Professor Pat Dolan, Director of the UNESCO Child and Family Research Centre at NUI Galway, said:

“Our work with Lumos is built on a mutual objective that governments, communities and professionals begin to move away from reliance on institutionalisation as the default solution for vulnerable children and instead, focus their resources, capacity and skills on community-based solutions.”

At the event in Galway this week a documentary was shown that focuses on the journey embarked upon by frontline practitioners working on ending reliance on orphanages.

The film, Together we Stared at the Moon, produced by Irish filmmaker Niamh Heery, set in Bulgaria and Colombia, features the stories of practitioners who are working with alternatives to institutional care in their countries.

Throughout this project the child care professionals held workshops, training courses, conferences and other events to try and find ways to keep child out of an orphanage.

The Atlantic Philanthropies provided the funding for people from Lumos and the two universities to carry out this work.

Lumos aims to end the institutionalisation of children by transforming education, health and social care systems to move towards providing family-based and community care.

This partnership is based on finding practical and sustainable ways to support families, particularly among those that have been marginalised.

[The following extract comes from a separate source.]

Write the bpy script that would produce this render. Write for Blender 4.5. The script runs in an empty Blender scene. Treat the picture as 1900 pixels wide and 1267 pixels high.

Alex Christopoulos, Lumos’ Deputy CEO, said the joint work “Has played a pioneering role in helping to understand how child care and protection systems can be reformed in different contexts and cultures.”

By focusing on their shared goal that no child should be in an orphanage they, “Explored the role practitioners, communities, families and children and youth play in reforming systems,” he said.

“Moving away from an institutional one size fits all approach, to building the frameworks, skills and resources needed to enable children to flourish in families.”